When some people take a break, they use it as an opportunity to socialize and catch up with their colleagues — water cooler talk is very real. But many introverts do the opposite.

Instead of taking a break to chat (or eat) with others, introverts will often use their break time to do something by themselves, like read a book, drink some coffee, or even take a nap in their car.

This behavior can seem rude because they don’t ask others to join them. Again, it’s just an introvert’s way of recharging their batteries after being around people. They need some time alone to decompress and relax before going back to being social again.

5. They don’t do small talk.

Introverts generally don’t like small talk because it feels superficial to them — so they tend to avoid it.

This behavior can come across as impolite because it makes it seem like we introverts don’t care about getting to know other people. But it really isn’t like that — introverts may feel drained and annoyed when they have to talk about the weather.

They’d rather have a meaningful conversation about something they’re passionate about. If they can’t find anything to connect with the other person on, they’ll likely stay silent.

So if you want to get your introverted colleague to open up, it’s best to avoid small talk and instead find something more interesting to talk about. This doesn’t mean you have to ask them about the meaning of life. Instead, ask them about their hobbies, what they’re reading or watching, or anything else you know they’re interested in. You might be surprised at how much they have to say once you get them talking about something they care about.

Do you ever struggle to know what to say?

As an introvert, you actually have the ability to be an amazing conversationalist — even if you’re quiet and hate small talk. To learn how, we recommend this online course from our partner Michaela Chung. Click here to check out the Introvert Conversation Genius course.

6. They don’t share much about their personal lives.

If you’ve ever tried to strike up a conversation with an introvert about their personal life, you know they’re not exactly forthcoming with information. They may give one-word answers or change the subject entirely.

It’s not that introverts don’t want to share; it’s just that they’re selective when it comes to opening up to others. They generally only share personal information with people they trust and feel comfortable with — people who get them. That’s why you need to take time to get to know an introvert before you expect them to share anything personal with you.

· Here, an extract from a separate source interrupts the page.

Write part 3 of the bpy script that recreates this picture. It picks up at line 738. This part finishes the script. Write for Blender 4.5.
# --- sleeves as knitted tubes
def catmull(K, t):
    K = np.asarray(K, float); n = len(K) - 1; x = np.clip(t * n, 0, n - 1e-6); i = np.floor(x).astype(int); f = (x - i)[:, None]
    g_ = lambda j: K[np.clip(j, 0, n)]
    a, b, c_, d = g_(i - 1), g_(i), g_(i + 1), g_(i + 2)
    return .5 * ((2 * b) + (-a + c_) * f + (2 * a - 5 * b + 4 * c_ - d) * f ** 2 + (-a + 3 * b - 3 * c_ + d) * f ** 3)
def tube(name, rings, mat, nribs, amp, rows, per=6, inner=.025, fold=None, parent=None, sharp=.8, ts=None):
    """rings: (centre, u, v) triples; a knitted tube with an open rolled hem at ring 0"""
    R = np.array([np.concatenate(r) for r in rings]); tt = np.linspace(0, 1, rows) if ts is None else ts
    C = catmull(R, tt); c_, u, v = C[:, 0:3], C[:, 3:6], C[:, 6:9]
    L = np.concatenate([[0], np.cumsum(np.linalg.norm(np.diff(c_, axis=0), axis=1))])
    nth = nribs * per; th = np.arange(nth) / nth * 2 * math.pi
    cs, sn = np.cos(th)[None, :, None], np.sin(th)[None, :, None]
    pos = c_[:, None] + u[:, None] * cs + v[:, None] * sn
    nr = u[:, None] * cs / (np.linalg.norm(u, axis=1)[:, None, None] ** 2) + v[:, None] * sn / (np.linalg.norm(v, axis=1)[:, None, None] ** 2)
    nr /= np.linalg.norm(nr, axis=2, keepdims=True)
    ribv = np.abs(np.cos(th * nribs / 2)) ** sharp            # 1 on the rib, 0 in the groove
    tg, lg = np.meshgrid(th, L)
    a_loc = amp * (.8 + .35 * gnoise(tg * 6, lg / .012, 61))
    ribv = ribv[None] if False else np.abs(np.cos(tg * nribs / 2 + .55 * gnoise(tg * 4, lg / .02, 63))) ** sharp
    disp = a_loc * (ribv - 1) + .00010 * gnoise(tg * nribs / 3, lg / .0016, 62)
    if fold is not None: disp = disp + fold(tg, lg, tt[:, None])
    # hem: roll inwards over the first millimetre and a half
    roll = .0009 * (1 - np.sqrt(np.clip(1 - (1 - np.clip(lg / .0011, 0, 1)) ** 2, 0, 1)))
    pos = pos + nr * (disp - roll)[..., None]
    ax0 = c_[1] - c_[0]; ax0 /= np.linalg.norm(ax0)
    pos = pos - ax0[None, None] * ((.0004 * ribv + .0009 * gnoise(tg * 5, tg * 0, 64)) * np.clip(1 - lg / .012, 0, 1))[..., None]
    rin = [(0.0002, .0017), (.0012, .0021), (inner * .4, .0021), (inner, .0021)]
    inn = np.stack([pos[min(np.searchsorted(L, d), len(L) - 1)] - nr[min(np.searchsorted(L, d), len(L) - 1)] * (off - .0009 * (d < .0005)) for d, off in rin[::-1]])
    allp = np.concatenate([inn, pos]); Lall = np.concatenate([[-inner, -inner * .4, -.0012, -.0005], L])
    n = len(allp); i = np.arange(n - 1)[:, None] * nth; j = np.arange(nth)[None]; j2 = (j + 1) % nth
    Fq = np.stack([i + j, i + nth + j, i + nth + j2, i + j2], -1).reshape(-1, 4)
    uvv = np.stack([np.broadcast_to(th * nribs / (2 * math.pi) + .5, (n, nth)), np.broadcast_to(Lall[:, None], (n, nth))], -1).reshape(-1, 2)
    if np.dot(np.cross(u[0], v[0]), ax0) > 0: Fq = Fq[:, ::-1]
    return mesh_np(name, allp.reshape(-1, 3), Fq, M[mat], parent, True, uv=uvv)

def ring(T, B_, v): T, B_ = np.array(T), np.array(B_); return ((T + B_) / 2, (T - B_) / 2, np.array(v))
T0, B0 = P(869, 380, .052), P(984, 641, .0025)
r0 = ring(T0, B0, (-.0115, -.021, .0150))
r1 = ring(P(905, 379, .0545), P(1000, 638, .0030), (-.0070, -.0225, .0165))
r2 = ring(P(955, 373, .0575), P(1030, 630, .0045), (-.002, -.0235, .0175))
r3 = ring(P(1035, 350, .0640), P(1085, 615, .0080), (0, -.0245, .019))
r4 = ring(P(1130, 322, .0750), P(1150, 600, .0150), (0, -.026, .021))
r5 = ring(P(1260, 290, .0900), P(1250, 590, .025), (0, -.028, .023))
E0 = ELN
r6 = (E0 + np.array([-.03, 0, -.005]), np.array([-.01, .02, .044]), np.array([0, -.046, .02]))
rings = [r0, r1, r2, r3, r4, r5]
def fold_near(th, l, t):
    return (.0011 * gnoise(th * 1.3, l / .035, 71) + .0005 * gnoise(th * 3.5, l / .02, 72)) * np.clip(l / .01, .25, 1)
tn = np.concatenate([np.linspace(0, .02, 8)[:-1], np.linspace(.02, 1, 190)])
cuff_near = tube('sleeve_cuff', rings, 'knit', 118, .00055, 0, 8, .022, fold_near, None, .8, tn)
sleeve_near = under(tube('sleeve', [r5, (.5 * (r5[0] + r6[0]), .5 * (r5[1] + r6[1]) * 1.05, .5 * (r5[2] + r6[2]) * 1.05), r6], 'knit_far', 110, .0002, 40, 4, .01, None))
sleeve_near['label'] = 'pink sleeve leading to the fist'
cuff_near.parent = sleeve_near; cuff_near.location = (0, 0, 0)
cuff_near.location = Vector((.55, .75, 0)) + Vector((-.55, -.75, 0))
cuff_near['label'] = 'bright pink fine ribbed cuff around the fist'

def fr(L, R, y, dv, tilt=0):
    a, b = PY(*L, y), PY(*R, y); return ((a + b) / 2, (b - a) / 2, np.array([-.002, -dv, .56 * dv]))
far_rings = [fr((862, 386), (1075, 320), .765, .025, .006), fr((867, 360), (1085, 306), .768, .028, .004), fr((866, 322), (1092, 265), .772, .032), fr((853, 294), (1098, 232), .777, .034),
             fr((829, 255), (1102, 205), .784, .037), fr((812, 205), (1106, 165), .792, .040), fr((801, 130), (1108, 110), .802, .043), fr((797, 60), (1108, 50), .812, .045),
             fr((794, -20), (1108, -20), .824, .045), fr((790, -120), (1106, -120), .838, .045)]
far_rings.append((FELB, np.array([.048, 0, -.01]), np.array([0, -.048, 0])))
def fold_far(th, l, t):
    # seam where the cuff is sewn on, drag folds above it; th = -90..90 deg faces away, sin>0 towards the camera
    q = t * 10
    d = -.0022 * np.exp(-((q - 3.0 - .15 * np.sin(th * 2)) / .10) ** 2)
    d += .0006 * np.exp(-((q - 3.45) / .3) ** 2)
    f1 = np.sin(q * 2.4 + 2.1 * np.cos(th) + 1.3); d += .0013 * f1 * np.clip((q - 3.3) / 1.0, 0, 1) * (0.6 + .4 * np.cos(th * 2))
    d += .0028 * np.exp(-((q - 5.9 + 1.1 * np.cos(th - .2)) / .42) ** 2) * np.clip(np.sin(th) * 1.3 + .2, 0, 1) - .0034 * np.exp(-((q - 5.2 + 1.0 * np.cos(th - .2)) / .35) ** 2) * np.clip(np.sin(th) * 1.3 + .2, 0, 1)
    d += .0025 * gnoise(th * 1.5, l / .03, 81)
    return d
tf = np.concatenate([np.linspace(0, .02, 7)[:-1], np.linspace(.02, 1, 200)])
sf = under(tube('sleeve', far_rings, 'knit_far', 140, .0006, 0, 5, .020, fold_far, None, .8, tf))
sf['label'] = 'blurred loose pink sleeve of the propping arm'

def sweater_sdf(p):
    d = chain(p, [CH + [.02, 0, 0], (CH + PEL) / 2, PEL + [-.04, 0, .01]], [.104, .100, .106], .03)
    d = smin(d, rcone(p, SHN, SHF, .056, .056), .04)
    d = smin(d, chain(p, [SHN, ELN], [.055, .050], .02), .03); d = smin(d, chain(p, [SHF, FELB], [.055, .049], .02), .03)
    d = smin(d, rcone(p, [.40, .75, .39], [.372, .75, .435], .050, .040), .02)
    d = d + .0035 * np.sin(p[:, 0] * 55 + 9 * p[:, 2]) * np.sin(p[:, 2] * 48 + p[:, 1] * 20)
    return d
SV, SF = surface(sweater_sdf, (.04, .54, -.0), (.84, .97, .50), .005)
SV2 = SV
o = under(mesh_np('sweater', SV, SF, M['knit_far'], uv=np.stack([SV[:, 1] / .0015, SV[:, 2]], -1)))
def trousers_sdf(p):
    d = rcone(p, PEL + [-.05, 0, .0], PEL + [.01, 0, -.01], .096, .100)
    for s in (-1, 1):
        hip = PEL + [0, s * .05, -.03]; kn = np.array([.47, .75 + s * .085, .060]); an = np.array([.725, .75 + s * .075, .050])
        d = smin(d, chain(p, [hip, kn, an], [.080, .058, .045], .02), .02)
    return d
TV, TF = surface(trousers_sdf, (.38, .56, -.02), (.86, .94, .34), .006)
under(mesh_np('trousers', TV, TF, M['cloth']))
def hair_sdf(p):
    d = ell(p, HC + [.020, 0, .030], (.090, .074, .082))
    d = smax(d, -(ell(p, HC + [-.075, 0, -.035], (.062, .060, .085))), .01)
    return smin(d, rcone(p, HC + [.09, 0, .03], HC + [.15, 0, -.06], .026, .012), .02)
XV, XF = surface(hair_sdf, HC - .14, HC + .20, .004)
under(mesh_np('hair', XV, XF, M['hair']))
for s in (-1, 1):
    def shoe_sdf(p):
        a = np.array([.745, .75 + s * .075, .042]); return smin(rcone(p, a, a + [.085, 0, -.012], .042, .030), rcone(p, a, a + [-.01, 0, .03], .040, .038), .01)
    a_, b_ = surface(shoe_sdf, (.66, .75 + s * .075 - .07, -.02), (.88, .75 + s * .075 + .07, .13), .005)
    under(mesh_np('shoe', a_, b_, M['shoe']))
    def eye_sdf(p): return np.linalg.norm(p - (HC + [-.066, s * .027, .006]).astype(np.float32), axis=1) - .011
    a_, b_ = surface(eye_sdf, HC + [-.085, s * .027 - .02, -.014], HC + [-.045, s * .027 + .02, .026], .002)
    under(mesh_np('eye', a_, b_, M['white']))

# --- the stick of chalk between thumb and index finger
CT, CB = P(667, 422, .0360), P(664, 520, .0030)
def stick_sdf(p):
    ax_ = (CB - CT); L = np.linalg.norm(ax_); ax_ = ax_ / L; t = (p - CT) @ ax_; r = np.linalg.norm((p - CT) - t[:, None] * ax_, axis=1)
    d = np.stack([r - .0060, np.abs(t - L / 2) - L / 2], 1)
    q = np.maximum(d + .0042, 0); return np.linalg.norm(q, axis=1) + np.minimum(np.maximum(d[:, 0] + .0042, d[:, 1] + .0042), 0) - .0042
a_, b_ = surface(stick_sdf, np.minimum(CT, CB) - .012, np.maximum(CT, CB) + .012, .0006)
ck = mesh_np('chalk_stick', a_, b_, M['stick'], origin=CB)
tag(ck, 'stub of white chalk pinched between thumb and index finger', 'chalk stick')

7. They say no to social invites.

While it may seem impolite, introverts may say no to social invitations, like an after-work happy hour, even if they’re from people they know and like. That’s because, at the end of a long work day, we may feel drained and tired from being around people, and we need to go home to recharge our energy. So if you’ve ever been caught off-guard by an introvert who declines your invitation, don’t take it personally.

8. They generally keep to themselves.

The introverts in your office may be seen as the strong, silent types. They’re not intentionally unfriendly, but they generally keep to themselves. In a busy office setting, this can be mistaken for rudeness since they’re not your typical social butterfly and may sometimes not even participate in seemingly minor social events, like office chitchats.

Really, their behavior may have nothing to do with you. They may simply feel more comfortable being alone than extroverts feel. We don’t need constant stimulation from other people and actually prefer to work independently. So if you see us working quietly by ourselves, don’t assume we’re being rude — we may just be doing what comes naturally to us.